Although an FBI investigation into matters involving White House personnel can be related to today's headlines, Mark Felt: the Man Who Brought Down the White House feels a bit dated and remote. In telling the story of Mark Felt, the man better known as Watergate's Deep Throat, the movie attempts to take us inside the FBI during the time when Felt began talking to Washington Post reporter Bob Woodward.
Working from Felt's 2006 memoir, director Peter Landesman wraps his story in so much seriousness he might as well be preparing to enshrine it in a museum. For all its portent and heaviness, Landesman's movie about the messy work of saving the republic feels more like a weighty footnote than a main event.
As the title suggests, Felt -- whose identity was kept secret until 2005 -- occupies the movie's center. Felt, we learn, was passed over for the top FBI job when Herbert Hoover died. Despite the slight, associate director Felt insisted that he remained loyal to the agency.
As the movie tells it, he became a whistleblower because he refused to see the FBI compromised as investigations into the Watergate burglary began to heat up. He wanted to defend the integrity of an agency that wasn't supposed to be tarnished by political considerations. And maybe he was also furious and hurt about not getting the job for which he spent much of his adult life preparing.

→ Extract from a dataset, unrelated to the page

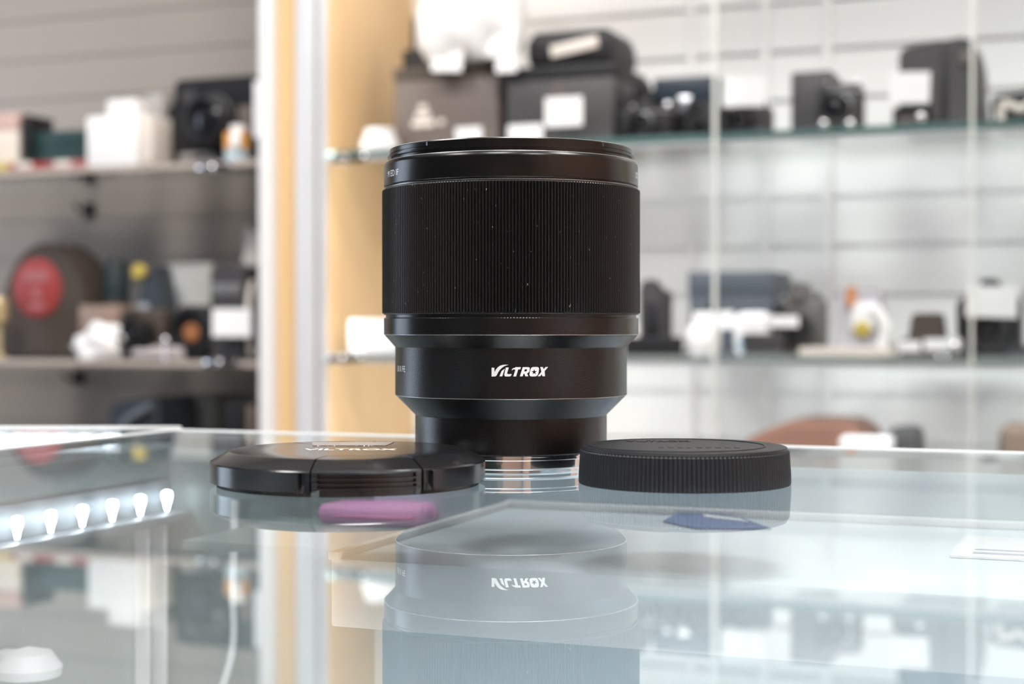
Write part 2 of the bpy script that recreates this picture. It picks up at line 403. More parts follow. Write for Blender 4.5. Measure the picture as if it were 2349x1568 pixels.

Looking gaunt and severe, Liam Neeson plays Felt as a lawman accustomed to maintaining a stony front. A father estranged from a daughter who has been won over by the counterculture, Felt quietly endures his wife's (an underused Diane Lane) drinking and dissatisfactions, and he soon finds himself at odds with interim FBI director L. Patrick Gray (Martin Csokas).
An outsider to the ranks of law enforcement, Gray is put in the job to be a Nixon ally in the FBI after Hoover's death. Felt also finds himself at odds with FBI agent Bill Sullivan (Tom Sizemore), a guy who doesn't mind bending the rules and who becomes Gray's top assistant.

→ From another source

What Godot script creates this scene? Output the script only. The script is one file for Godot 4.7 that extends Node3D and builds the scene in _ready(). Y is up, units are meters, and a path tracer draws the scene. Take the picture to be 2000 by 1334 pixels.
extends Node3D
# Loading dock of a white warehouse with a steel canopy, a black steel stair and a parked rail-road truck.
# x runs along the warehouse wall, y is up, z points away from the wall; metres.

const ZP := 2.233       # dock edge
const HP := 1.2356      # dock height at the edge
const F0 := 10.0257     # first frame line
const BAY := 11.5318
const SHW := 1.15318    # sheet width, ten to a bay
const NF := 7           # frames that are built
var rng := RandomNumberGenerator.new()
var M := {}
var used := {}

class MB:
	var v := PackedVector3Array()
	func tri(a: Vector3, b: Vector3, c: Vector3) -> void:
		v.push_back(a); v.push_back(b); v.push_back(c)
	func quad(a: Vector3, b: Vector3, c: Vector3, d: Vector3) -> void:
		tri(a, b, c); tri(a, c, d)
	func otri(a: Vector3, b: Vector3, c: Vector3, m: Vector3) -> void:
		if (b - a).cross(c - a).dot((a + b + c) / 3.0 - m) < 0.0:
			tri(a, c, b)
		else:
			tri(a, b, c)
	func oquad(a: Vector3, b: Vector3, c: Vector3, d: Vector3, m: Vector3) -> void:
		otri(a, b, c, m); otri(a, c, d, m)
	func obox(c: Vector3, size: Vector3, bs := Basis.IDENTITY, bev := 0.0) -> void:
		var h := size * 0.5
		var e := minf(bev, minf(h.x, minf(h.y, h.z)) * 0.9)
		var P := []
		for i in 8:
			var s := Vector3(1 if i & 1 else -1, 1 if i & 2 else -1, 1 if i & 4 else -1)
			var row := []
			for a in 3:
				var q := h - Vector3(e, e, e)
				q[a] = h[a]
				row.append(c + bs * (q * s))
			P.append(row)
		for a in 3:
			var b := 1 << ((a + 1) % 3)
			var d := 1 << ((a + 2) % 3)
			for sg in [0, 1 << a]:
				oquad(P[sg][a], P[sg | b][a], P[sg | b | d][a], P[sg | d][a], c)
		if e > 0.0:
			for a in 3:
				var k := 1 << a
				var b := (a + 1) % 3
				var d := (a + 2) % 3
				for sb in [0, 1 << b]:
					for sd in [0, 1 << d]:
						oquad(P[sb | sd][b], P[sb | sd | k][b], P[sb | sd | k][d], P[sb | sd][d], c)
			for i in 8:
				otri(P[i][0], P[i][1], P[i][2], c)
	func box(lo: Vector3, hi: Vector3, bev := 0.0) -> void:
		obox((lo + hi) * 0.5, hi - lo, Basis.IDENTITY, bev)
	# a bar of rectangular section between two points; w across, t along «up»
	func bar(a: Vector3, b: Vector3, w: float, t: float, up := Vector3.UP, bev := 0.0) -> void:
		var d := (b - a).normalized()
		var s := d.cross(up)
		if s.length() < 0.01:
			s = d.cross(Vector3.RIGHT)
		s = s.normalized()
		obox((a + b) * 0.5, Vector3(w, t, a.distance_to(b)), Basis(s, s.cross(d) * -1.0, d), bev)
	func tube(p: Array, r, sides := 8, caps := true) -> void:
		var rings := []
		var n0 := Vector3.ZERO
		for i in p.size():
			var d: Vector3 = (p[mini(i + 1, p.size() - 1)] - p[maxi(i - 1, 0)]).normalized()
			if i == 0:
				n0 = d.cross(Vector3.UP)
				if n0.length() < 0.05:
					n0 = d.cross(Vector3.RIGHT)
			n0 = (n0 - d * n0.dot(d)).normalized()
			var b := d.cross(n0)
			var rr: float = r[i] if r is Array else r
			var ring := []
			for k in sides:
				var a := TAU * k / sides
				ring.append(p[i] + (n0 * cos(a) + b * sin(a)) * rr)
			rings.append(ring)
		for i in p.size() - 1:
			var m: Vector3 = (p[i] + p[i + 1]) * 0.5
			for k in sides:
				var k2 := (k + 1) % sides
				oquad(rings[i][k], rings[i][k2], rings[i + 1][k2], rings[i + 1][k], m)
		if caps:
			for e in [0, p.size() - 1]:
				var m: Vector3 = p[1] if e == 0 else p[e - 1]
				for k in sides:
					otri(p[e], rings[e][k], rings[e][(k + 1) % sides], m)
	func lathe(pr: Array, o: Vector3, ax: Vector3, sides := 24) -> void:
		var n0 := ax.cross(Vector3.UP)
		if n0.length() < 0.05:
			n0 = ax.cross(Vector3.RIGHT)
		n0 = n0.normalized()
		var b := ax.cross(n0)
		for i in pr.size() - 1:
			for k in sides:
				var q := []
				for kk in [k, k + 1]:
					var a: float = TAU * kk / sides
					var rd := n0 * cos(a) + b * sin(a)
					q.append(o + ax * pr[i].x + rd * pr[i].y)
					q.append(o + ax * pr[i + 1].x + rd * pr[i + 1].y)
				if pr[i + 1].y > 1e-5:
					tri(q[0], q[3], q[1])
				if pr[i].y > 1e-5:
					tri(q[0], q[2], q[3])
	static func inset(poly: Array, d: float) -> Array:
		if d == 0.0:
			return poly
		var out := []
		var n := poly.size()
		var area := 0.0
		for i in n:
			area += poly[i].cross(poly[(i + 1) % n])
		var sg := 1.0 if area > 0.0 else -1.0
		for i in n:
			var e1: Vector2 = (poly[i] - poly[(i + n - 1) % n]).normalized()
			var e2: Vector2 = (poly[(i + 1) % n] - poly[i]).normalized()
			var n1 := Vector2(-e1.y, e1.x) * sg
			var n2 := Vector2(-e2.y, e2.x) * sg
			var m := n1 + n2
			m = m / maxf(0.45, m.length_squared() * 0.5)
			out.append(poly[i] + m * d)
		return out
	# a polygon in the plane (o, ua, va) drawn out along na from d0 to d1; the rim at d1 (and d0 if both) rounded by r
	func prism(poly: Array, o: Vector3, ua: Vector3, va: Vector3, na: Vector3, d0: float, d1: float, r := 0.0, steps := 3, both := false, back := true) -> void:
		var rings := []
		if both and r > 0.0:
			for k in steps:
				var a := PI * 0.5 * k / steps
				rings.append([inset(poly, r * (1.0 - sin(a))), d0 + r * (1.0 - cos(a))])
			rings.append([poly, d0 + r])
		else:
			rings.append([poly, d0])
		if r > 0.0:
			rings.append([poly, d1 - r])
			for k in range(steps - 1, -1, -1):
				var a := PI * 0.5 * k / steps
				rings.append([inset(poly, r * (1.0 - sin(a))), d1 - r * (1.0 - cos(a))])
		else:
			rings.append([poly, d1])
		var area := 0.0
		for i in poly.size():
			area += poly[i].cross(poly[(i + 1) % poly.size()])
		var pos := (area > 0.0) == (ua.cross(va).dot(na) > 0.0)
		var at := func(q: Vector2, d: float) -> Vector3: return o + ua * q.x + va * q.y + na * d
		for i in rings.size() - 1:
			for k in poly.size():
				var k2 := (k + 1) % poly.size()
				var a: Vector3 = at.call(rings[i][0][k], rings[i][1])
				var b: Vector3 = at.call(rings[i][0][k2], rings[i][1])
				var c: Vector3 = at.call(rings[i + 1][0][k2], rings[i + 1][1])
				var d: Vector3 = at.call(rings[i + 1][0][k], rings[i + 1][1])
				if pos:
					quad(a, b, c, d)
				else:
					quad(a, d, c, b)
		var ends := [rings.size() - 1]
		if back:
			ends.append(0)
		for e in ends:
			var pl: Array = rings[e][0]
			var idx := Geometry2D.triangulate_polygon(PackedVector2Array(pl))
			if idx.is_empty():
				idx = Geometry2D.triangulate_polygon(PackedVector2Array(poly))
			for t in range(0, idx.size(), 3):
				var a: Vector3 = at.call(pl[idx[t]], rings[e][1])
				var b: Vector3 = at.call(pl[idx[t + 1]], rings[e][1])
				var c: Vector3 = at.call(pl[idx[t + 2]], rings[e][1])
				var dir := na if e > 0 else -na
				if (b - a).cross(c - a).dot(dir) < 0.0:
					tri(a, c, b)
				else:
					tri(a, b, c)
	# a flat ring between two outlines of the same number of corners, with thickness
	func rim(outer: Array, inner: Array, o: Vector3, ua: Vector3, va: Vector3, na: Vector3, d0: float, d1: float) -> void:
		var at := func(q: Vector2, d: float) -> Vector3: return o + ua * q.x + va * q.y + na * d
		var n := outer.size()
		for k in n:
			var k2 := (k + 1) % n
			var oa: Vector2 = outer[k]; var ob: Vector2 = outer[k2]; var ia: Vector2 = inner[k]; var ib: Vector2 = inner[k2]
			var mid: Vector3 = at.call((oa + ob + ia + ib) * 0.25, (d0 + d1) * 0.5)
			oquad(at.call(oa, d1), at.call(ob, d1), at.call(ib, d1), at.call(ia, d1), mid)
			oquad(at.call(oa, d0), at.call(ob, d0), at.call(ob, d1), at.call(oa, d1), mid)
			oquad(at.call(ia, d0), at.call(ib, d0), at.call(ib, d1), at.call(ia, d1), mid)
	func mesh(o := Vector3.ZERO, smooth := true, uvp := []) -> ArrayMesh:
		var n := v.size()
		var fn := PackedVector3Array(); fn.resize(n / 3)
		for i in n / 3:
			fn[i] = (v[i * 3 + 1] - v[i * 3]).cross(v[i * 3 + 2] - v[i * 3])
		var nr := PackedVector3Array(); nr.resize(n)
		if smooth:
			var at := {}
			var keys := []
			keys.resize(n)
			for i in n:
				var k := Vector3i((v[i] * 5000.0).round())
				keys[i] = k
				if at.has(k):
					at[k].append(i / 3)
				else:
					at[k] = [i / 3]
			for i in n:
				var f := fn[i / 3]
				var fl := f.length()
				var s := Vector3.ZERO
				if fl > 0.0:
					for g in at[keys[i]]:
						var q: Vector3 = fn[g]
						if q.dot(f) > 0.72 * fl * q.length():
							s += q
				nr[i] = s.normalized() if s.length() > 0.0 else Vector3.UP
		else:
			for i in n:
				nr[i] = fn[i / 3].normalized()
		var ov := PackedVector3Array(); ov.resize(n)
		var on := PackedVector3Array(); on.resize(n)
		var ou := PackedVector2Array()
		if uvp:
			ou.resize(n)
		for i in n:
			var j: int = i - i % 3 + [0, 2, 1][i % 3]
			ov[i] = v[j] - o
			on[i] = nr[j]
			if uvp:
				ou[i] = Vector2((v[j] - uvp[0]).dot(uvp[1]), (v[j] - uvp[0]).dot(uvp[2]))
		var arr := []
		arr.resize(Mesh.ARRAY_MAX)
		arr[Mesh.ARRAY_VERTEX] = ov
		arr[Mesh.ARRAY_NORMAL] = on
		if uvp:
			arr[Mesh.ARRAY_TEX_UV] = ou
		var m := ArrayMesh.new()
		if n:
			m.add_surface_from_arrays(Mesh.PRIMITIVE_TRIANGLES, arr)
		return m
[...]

Scenes in which Felt interacts with fellow agents -- some of whom respected and feared him -- make us feel as if we're piercing FBI walls of secrecy, but that's not enough to elevate the movie to the level of importance to which it must have aspired.
Michael C. Hall has a nice turn as White House counsel John Dean, and Bruce Greenwood turns up as a journalist with whom Felt confided before he established a secret relationship with Washington Post reporter Bob Woodward.
For the most part, Landesman places the film squarely on Neeson's shoulders, using the actor's statuesque presence as a key to setting a somber tone. Nothing wrong with that, but this gloomy earnestness seems to be Mark Felt's only tone. The movie sticks to it as doggedly as Felt adheres to his desire to protect the FBI from concerns that he insists are irrelevant to law enforcement.
Mark Felt leans heavily toward portraying Felt as an American hero -- perhaps with the mud of accommodation on his shoes, but a hero nonetheless.
The movie tells us that in addition to his Watergate efforts, Felt was involved in dubious FBI efforts to find members of the Weather Underground. Felt was found guilty, but eventually was pardoned by President Ronald Reagan. This part of Felt's story plays like an afterthought. Besides, Felt remains noble to the end, refusing to pass any blame to subordinates.
There's no question that Felt was at the heart of events that shook the nation -- but Mark Felt wears its solemnity of purpose like a straight jacket, something that can't be said about All the President's Men, still the best Watergate movie of all.